* Task requirements *
Transcribe the data in full and exactly, omitting any pictures.

* Data *
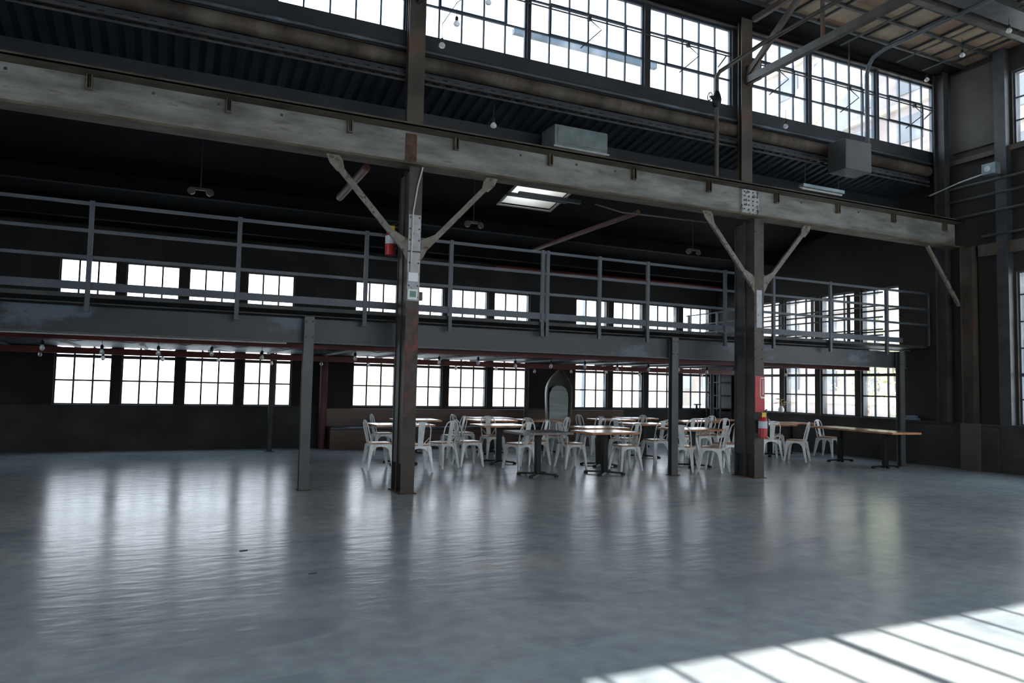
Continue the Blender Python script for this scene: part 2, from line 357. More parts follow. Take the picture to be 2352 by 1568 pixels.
# ------------------------------------------------------------------ windows
def window_meshes(key, w, rows, cols, thickrows=(), vent=None, mat='sash_dark', bar=0.022, depth=0.05):
    h = rows[-1]; fr = 0.028
    f = MB(); f.box(0, w, 0, depth, 0, fr); f.box(0, w, 0, depth, h-fr, h); f.box(0, fr, 0, depth, fr, h-fr); f.box(w-fr, w, 0, depth, fr, h-fr)
    g = MB()
    for x in (cols if isinstance(cols, list) else [w*i/cols for i in range(1, cols)]):
        bw = bar*2.0 if (isinstance(cols, list) and abs(x-1.78) < 0.01) else bar
        g.box(x-bw/2, x+bw/2, 0.005, depth-0.01, fr, h-fr)
    for z in rows[1:-1]:
        t = 0.065 if z in thickrows else bar
        g.box(fr, w-fr, 0.003, depth-0.008, z-t/2, z+t/2)
    p = MB().box(fr*0.5, w-fr*0.5, depth*0.45, depth*0.45+0.005, fr*0.5, h-fr*0.5)
    fo = f.build('window_frame_'+key, mat); go = g.build('muntin_grid', mat, fo); po = p.build('glass_pane', 'window_glass', fo)
    v = None
    if vent:                    # pivoting vent sash: (col0, col1, row0, row1)
        c0, c1, r0, r1 = vent; x0, x1 = w*c0/cols, w*c1/cols; z0, z1 = rows[r0], rows[r1]; t = 0.045
        v = MB(); v.box(x0, x1, -0.015, 0.03, z0-t/2, z0+t/2); v.box(x0, x1, -0.015, 0.03, z1-t/2, z1+t/2)
        v.box(x0-t/2, x0+t/2, -0.015, 0.03, z0, z1); v.box(x1-t/2, x1+t/2, -0.015, 0.03, z0, z1)
        v.build('vent_sash', mat, fo)
    return fo
WN = [0]; PROTO = {}
def place_window(key, loc, rz, label, spec):
    WN[0] += 1
    if key not in PROTO:
        o = window_meshes(key, **spec); PROTO[key] = o
    else:
        o = copy_tree(PROTO[key])
    o.name = 'window_%d' % WN[0]; o.location = loc; o.rotation_euler = (0, 0, rz)
    struct(o, label, 'window')
    return o
rows_b = [0, 0.50, 1.00, 1.51, 2.01, 2.51, ZH-ZS]
spec_b = dict(w=WW, rows=rows_b, cols=3, thickrows=(1.00,), vent=None, bar=0.034)
bayname = ['bay beyond the left frame edge', 'leftmost bay', 'bay behind the rusty column', 'bay behind the grey post']
for i, x in enumerate(wins_back):
    bay, k = divmod(i, 4)
    place_window('back', (x, YB+0.06, ZS), 0, '%s tall steel window of the %s in the far wall' % (ORD[k], bayname[bay]), spec_b)
for k, y in enumerate(reversed(ew)):
    place_window('back', (XR+0.06, y+WW, ZS), -PI/2, '%s tall steel window of the end wall, counted from the far corner' % ORD[k], spec_b)
rows_c = [0, CLZ[1]-CLZ[0], CLZ[2]-CLZ[0], CLZ[3]-CLZ[0]]
for i, (a, b, _, _) in enumerate(opc):
    n = cl_win[i][1]; w = b-a
    full = abs(w - n*PW) < 0.01
    key = 'clere%d%s' % (n, '' if full else '_%d' % i)
    place_window(key, (a, YC+0.05, CLZ[0]), 0, '%s clerestory window from the left, high above the crane girder' % ORD[i],
                 dict(w=w, rows=rows_c, cols=n, vent=(1, n-1, 1, 2), mat='mullion_blue', bar=0.024))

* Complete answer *
Continue the Blender Python script for this scene: part 2, from line 357. More parts follow. Take the picture to be 2352 by 1568 pixels.
# ------------------------------------------------------------------ windows
def window_meshes(key, w, rows, cols, thickrows=(), vent=None, mat='sash_dark', bar=0.022, depth=0.05):
    h = rows[-1]; fr = 0.028
    f = MB(); f.box(0, w, 0, depth, 0, fr); f.box(0, w, 0, depth, h-fr, h); f.box(0, fr, 0, depth, fr, h-fr); f.box(w-fr, w, 0, depth, fr, h-fr)
    g = MB()
    for x in (cols if isinstance(cols, list) else [w*i/cols for i in range(1, cols)]):
        bw = bar*2.0 if (isinstance(cols, list) and abs(x-1.78) < 0.01) else bar
        g.box(x-bw/2, x+bw/2, 0.005, depth-0.01, fr, h-fr)
    for z in rows[1:-1]:
        t = 0.065 if z in thickrows else bar
        g.box(fr, w-fr, 0.003, depth-0.008, z-t/2, z+t/2)
    p = MB().box(fr*0.5, w-fr*0.5, depth*0.45, depth*0.45+0.005, fr*0.5, h-fr*0.5)
    fo = f.build('window_frame_'+key, mat); go = g.build('muntin_grid', mat, fo); po = p.build('glass_pane', 'window_glass', fo)
    v = None
    if vent:                    # pivoting vent sash: (col0, col1, row0, row1)
        c0, c1, r0, r1 = vent; x0, x1 = w*c0/cols, w*c1/cols; z0, z1 = rows[r0], rows[r1]; t = 0.045
        v = MB(); v.box(x0, x1, -0.015, 0.03, z0-t/2, z0+t/2); v.box(x0, x1, -0.015, 0.03, z1-t/2, z1+t/2)
        v.box(x0-t/2, x0+t/2, -0.015, 0.03, z0, z1); v.box(x1-t/2, x1+t/2, -0.015, 0.03, z0, z1)
        v.build('vent_sash', mat, fo)
    return fo
WN = [0]; PROTO = {}
def place_window(key, loc, rz, label, spec):
    WN[0] += 1
    if key not in PROTO:
        o = window_meshes(key, **spec); PROTO[key] = o
    else:
        o = copy_tree(PROTO[key])
    o.name = 'window_%d' % WN[0]; o.location = loc; o.rotation_euler = (0, 0, rz)
    struct(o, label, 'window')
    return o
rows_b = [0, 0.50, 1.00, 1.51, 2.01, 2.51, ZH-ZS]
spec_b = dict(w=WW, rows=rows_b, cols=3, thickrows=(1.00,), vent=None, bar=0.034)
bayname = ['bay beyond the left frame edge', 'leftmost bay', 'bay behind the rusty column', 'bay behind the grey post']
for i, x in enumerate(wins_back):
    bay, k = divmod(i, 4)
    place_window('back', (x, YB+0.06, ZS), 0, '%s tall steel window of the %s in the far wall' % (ORD[k], bayname[bay]), spec_b)
for k, y in enumerate(reversed(ew)):
    place_window('back', (XR+0.06, y+WW, ZS), -PI/2, '%s tall steel window of the end wall, counted from the far corner' % ORD[k], spec_b)
rows_c = [0, CLZ[1]-CLZ[0], CLZ[2]-CLZ[0], CLZ[3]-CLZ[0]]
for i, (a, b, _, _) in enumerate(opc):
    n = cl_win[i][1]; w = b-a
    full = abs(w - n*PW) < 0.01
    key = 'clere%d%s' % (n, '' if full else '_%d' % i)
    place_window(key, (a, YC+0.05, CLZ[0]), 0, '%s clerestory window from the left, high above the crane girder' % ORD[i],
                 dict(w=w, rows=rows_c, cols=n, vent=(1, n-1, 1, 2), mat='mullion_blue', bar=0.024))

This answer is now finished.